The situation remains dicey, however, and investors should have raised cash levels several days ago as Focus List names began to break near-term support levels. Some have now broken longer-term support levels as many have violated their 50-dmas this week. In many cases, this could force investors concentrated in these names to now be mostly, if not fully, in cash at this time.
Futures are down this morning as the market shows some follow-through to yesterday's weak close, and caution remains the order of the day.
Focus List Notes:
Caterpillar (CAT) pulled into its 10-dma and the top of its prior base breakout point, which technically puts it in a lower-risk long entry position using the 20-dema as a maximum selling guide. However, if the general market begins to falter, keep your stops tight and clearly in mind in the event CAT breaks support.
With one name, CAT, left on the Focus List, we are still monitoring the action in names that were removed yesterday. In most cases, bounces off of logical support stalled badly. Here are three different permutations of how this occurred yesterday. Some of these may have topped and have further downside, while some may end up building new bases and setting up again. History tells us that this normally takes some time, but in a QE market we are not necessarily ready to rely on what history tells us, since the "Ugly Duckling" gives this environment of unique flavor all its own.
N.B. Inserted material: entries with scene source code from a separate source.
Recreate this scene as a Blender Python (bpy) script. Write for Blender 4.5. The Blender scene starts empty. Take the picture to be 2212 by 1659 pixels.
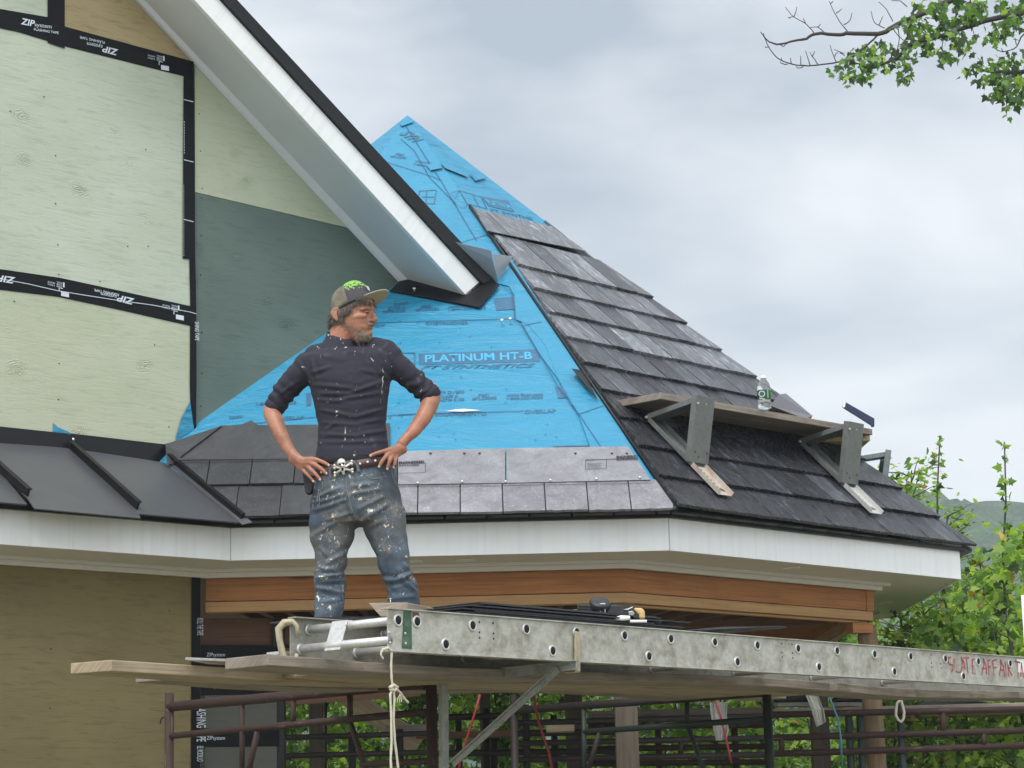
import bpy, bmesh, math, random
import numpy as np
from mathutils import Vector, Matrix, noise as mnoise
random.seed(7)
R = math.radians
V = Vector
scene = bpy.context.scene
col = scene.collection
# ------------------------------------------------------------------ camera
CAMZ = 1.6
F = 4731.0
PITCH = R(11.13); ROLL = 0.025
fwd = V((0, math.cos(PITCH), math.sin(PITCH)))
u0 = V((0, -math.sin(PITCH), math.cos(PITCH)))
r0 = V((1, 0, 0))
cr = r0*math.cos(ROLL) - u0*math.sin(ROLL)
cu = u0*math.cos(ROLL) + r0*math.sin(ROLL)
CAM = V((0, 0, CAMZ))
cam_d = bpy.data.cameras.new('camera')
cam = bpy.data.objects.new('camera', cam_d); col.objects.link(cam)
m = Matrix.Identity(4)
for i in range(3):
    m[i][0] = cr[i]; m[i][1] = cu[i]; m[i][2] = -fwd[i]; m[i][3] = CAM[i]
cam.matrix_world = m
cam_d.sensor_width = 36; cam_d.lens = F/2212*36
cam_d.clip_start = 0.1; cam_d.clip_end = 3000
scene.camera = cam
# ------------------------------------------------------------------ world: overcast sky
SUN_EL = R(58); SUN_AZ = R(200)      # azimuth measured from +Y clockwise
w = bpy.data.worlds.new('World'); scene.world = w; w.use_nodes = True
nt = w.node_tree; nt.nodes.clear()
def N(t, **k):
    n = nt.nodes.new(t)
    for a, b in k.items(): setattr(n, a, b)
    return n
out = N('ShaderNodeOutputWorld')
sky = N('ShaderNodeTexSky', sky_type='NISHITA'); sky.sun_disc = False
sky.sun_elevation = SUN_EL; sky.sun_rotation = SUN_AZ
bg1 = N('ShaderNodeBackground'); bg1.inputs[1].default_value = 0.02
nt.links.new(sky.outputs[0], bg1.inputs[0])
tc = N('ShaderNodeTexCoord')
mp = N('ShaderNodeMapping'); mp.inputs['Scale'].default_value = (3.0, 3.0, 7.5); mp.inputs['Rotation'].default_value = (0, R(-14), 0)
mp.inputs['Location'].default_value = (2.02, -1.743, -1.707)
nt.links.new(tc.outputs['Generated'], mp.inputs[0])
ns = N('ShaderNodeTexNoise'); ns.inputs['Scale'].default_value = 1.0; ns.inputs['Detail'].default_value = 5; ns.inputs['Roughness'].default_value = 0.5
ns.inputs['Distortion'].default_value = 0.25
nt.links.new(mp.outputs[0], ns.inputs['Vector'])
cr_ = N('ShaderNodeValToRGB')
cr_.color_ramp.elements[0].position = 0.40; cr_.color_ramp.elements[0].color = (0.365, 0.41, 0.455, 1)
cr_.color_ramp.elements[1].position = 0.59; cr_.color_ramp.elements[1].color = (0.74, 0.75, 0.755, 1)
e = cr_.color_ramp.elements.new(0.485); e.color = (0.54, 0.572, 0.60, 1)
nt.links.new(ns.outputs[0], cr_.inputs[0])
# overcast: brighter high up; the glow behind the camera is added as fill light
sx = N('ShaderNodeSeparateXYZ'); nt.links.new(tc.outputs['Generated'], sx.inputs[0])
mr = N('ShaderNodeMapRange'); mr.inputs[1].default_value = 0.45; mr.inputs[2].default_value = 1.0; mr.inputs[3].default_value = 0; mr.inputs[4].default_value = 0.7
nt.links.new(sx.outputs[2], mr.inputs[0])
mr2 = N('ShaderNodeMapRange'); mr2.inputs[1].default_value = 0.3; mr2.inputs[2].default_value = -0.8; mr2.inputs[3].default_value = 0; mr2.inputs[4].default_value = 1.5
nt.links.new(sx.outputs[1], mr2.inputs[0])
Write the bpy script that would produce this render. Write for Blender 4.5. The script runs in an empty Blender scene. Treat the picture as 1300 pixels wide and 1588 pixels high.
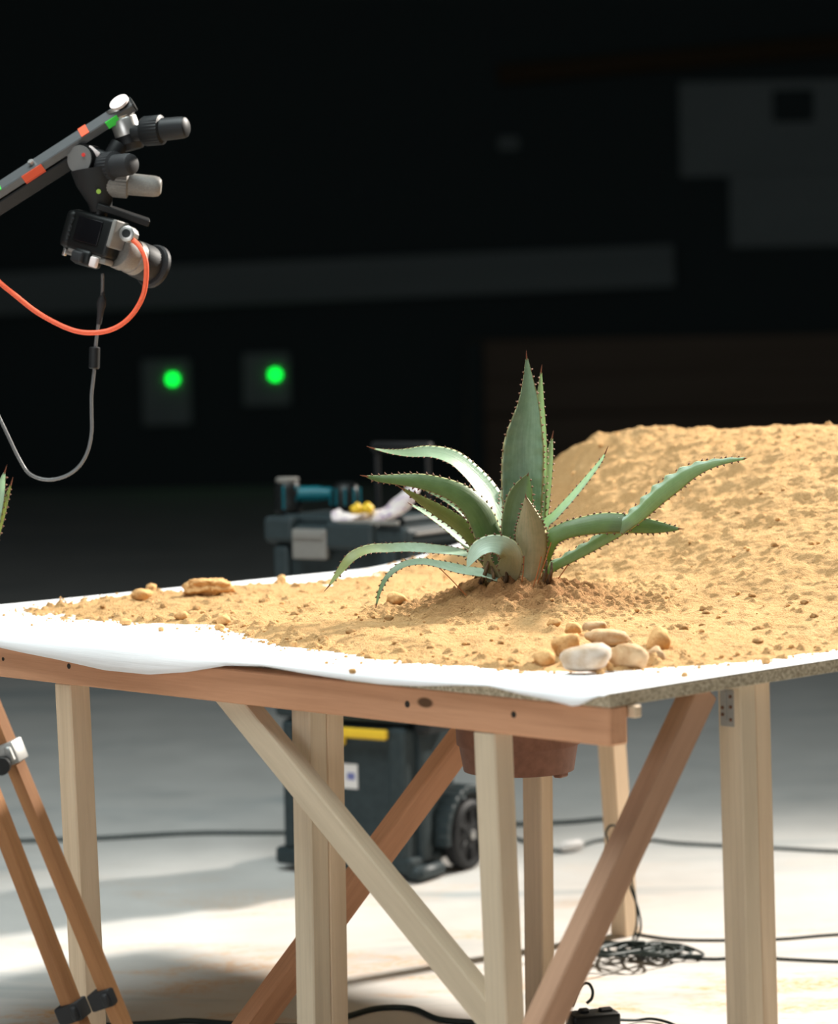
import bpy, bmesh, math, random
import numpy as np
from mathutils import Vector, Matrix, Quaternion
random.seed(7)
PI = math.pi
scn = bpy.context.scene
COL = scn.collection

# ------------------------------------------------------------------ camera
FPX, CX, CY, HZ, ROLL, H = 4400.0, 650.0, 794.0, 530.0, 0.02, 1.495
pit = math.atan((CY-HZ)/FPX)
F = Vector((0, math.cos(pit), -math.sin(pit))); U0 = Vector((0, math.sin(pit), math.cos(pit))); R0 = Vector((1, 0, 0))
R = R0*math.cos(ROLL) - U0*math.sin(ROLL); U = R0*math.sin(ROLL) + U0*math.cos(ROLL)
CAM = Vector((0, 0, H))
def ray(px, py): return F + R*((px-CX)/FPX) - U*((py-CY)/FPX)
def at(px, py, Y): r = ray(px, py); return CAM + r*(Y/r.y)
def onz(px, py, z): r = ray(px, py); return CAM + r*((z-H)/r.z)
cd = bpy.data.cameras.new('viewpoint'); cam = bpy.data.objects.new('viewpoint', cd); COL.objects.link(cam)
cam.matrix_world = Matrix.Translation(CAM) @ Matrix((R, U, -F)).transposed().to_4x4()
cd.sensor_fit = 'HORIZONTAL'; cd.sensor_width = 36; cd.lens = 36*FPX/1300
cd.clip_end = 200
cd.dof.use_dof = True; cd.dof.focus_distance = 5.55; cd.dof.aperture_fstop = 3.4
scn.camera = cam

# table frame: N near corner, u along A (to the left), v along B (to the right)
N = Vector((.3005, 4.544, 0)); A = Vector((-.7071, .7071, 0)); B = Vector((.7071, .7071, 0))
ZB = .900; ZT = .921           # top of the front beam, top of the board
UL, VW = 2.16, 2.22
def T(u, v, z=0): return N + A*u + B*v + Vector((0, 0, z))
def uv_of(p): d = p-N; return d.dot(A), d.dot(B)
def onplane(px, py, p0, n): r = ray(px, py); return CAM + r*((p0-CAM).dot(n)/r.dot(n))
def onv(px, py, v): return onplane(px, py, T(0, v), B)
def onu(px, py, u): return onplane(px, py, T(u, 0), A)

# ------------------------------------------------------------------ materials
def mat(name, col, rough=.6, metal=0, spec=.25, build=None, emis=None, es=0, coat=0):
    m = bpy.data.materials.new(name); m.use_nodes = True
    nt = m.node_tree; b = nt.nodes['Principled BSDF']
    b.inputs['Base Color'].default_value = (*col, 1); b.inputs['Roughness'].default_value = rough
    b.inputs['Metallic'].default_value = metal; b.inputs['Specular IOR Level'].default_value = spec
    b.inputs['Coat Weight'].default_value = coat
    if emis: b.inputs['Emission Color'].default_value = (*emis, 1); b.inputs['Emission Strength'].default_value = es
    if build: build(nt, b)
    return m
def nd(nt, t, **k):
    n = nt.nodes.new(t)
    for a, v in k.items(): setattr(n, a, v)
    return n
def noise(nt, scale, detail=4, rough=.55, vec=None, dist=0):
    n = nd(nt, 'ShaderNodeTexNoise'); n.inputs['Scale'].default_value = scale; n.inputs['Detail'].default_value = detail
    n.inputs['Roughness'].default_value = rough; n.inputs['Distortion'].default_value = dist
    if vec is not None: nt.links.new(vec, n.inputs['Vector'])
    return n.outputs['Fac']
def ramp(nt, fac, stops):
    n = nd(nt, 'ShaderNodeValToRGB'); e = n.color_ramp.elements
    while len(e) < len(stops): e.new(.5)
    for i, (p, c) in enumerate(stops): e[i].position = p; e[i].color = (*c, 1) if len(c) == 3 else c
    nt.links.new(fac, n.inputs['Fac']); return n.outputs['Color']
def coord(nt, scale=(1, 1, 1), kind='Object', loc=(0, 0, 0)):
    tc = nd(nt, 'ShaderNodeTexCoord'); mp = nd(nt, 'ShaderNodeMapping')
    mp.inputs['Scale'].default_value = scale; mp.inputs['Location'].default_value = loc
    nt.links.new(tc.outputs[kind], mp.inputs['Vector']); return mp.outputs['Vector']
def mix(nt, fac, a, b, mode='MIX'):
    n = nd(nt, 'ShaderNodeMix', data_type='RGBA', blend_type=mode)
    for sock, v in ((n.inputs[0], fac), (n.inputs[6], a), (n.inputs[7], b)):
        if hasattr(v, 'is_linked'): nt.links.new(v, sock)
        elif isinstance(v, (int, float)): sock.default_value = v
        else: sock.default_value = (*v, 1)
    return n.outputs[2]
def bump(nt, b, h, strength=.3, dist=.002):
    n = nd(nt, 'ShaderNodeBump'); n.inputs['Strength'].default_value = strength; n.inputs['Distance'].default_value = dist
    nt.links.new(h, n.inputs['Height']); nt.links.new(n.outputs['Normal'], b.inputs['Normal'])
def geo_pos(nt): return nd(nt, 'ShaderNodeNewGeometry').outputs['Position']

def wood(name, light, dark, knot=(.12, .06, .03), off=0):
    def bd(nt, b):
        oi = nd(nt, 'ShaderNodeObjectInfo')
        va = nd(nt, 'ShaderNodeVectorMath', operation='ADD')
        nt.links.new(coord(nt, (26, 26, 1.6), loc=(off, off, off)), va.inputs[0])
        cx = nd(nt, 'ShaderNodeCombineXYZ'); ml = nd(nt, 'ShaderNodeMath', operation='MULTIPLY'); ml.inputs[1].default_value = 40
        nt.links.new(oi.outputs['Random'], ml.inputs[0]); nt.links.new(ml.outputs[0], cx.inputs[0]); nt.links.new(ml.outputs[0], cx.inputs[2])
        nt.links.new(cx.outputs[0], va.inputs[1])
        g = noise(nt, 1.0, 3, .5, va.outputs[0], .6)
        w = nd(nt, 'ShaderNodeTexWave', wave_type='BANDS', bands_direction='X'); w.inputs['Scale'].default_value = .9
        w.inputs['Distortion'].default_value = 5; w.inputs['Detail'].default_value = 2; w.inputs['Detail Scale'].default_value = .8
        nt.links.new(va.outputs[0], w.inputs['Vector'])
        c = ramp(nt, g, [(.3, dark), (.6, light)])
        c = mix(nt, .22, c, ramp(nt, w.outputs['Fac'], [(0, dark), (.35, light), (1, light)]))
        fine = noise(nt, 1, 3, .6, coord(nt, (420, 420, 14)))
        c = mix(nt, .25, c, ramp(nt, fine, [(.3, dark), (.65, light)]))
        v = nd(nt, 'ShaderNodeTexVoronoi'); v.inputs['Scale'].default_value = 1; nt.links.new(coord(nt, (9, 9, 4.2), loc=(off+.3, .2, .7)), v.inputs['Vector'])
        k = ramp(nt, v.outputs['Distance'], [(.07, (1, 1, 1)), (.10, (0, 0, 0))])
        c = mix(nt, k, c, knot)
        nt.links.new(c, b.inputs['Base Color']); bump(nt, b, fine, .25, .0008)
    return mat(name, light, .72, spec=.25, build=bd)
M = {}
M['pine'] = wood('pale_pine', (.74, .57, .40), (.56, .41, .27))
M['pine2'] = wood('grey_pine', (.68, .56, .41), (.51, .41, .29), off=3)
M['redwood'] = wood('reddish_timber', (.68, .36, .21), (.48, .235, .125), off=5)
M['brownwood'] = wood('brown_timber', (.47, .28, .18), (.32, .18, .11), off=9)
M['tripodwood'] = wood('varnished_tripod_wood', (.40, .19, .08), (.22, .095, .04), (.3, .12, .045), off=2)
M['dark'] = mat('nail_dark', (.03, .025, .02), .6)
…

Arista Networks (ANET) bounced off its 50-dma after a brutal downside break on Monday, but the bounce was extremely feeble as the stock stalled and closed near its intraday lows and the 50-dma on heavy volume. Not very impressive action, so we might look for the stock to drop below the 50-dma where it might find support along the top of the prior base structure that extends from late September to late October.

Facebook (FB) found support along its prior October lows and rallied up as far as its 50-dma, where it ran into resistance. The rally into the 50-dma could have been used as a short-sale entry point, using the 50-dma as a tight upside stop.

Nvidia (NVDA) busted its 50-dma on Monday, and yesterday found support near the tops of prior base structures. It stalled, however, to close about mid-range on heavy volume. A weak rally into the 50-dma could present a possible short-sale entry if the general market continues to weaken. Note that on Monday NVDA opened up just above the $200 Century Mark and the 50-dma, but failed quickly, triggering a possible short-sale entry for members who are experienced and knowledge of our short-selling members. This is a tricky environment, so we tend to think that short-selling carries higher risk than might be the case in a "normal," non-QE-infused environment. Thus short-sellers must be nimble since short-sale trades may only turn out to be quick, swing-trading affairs.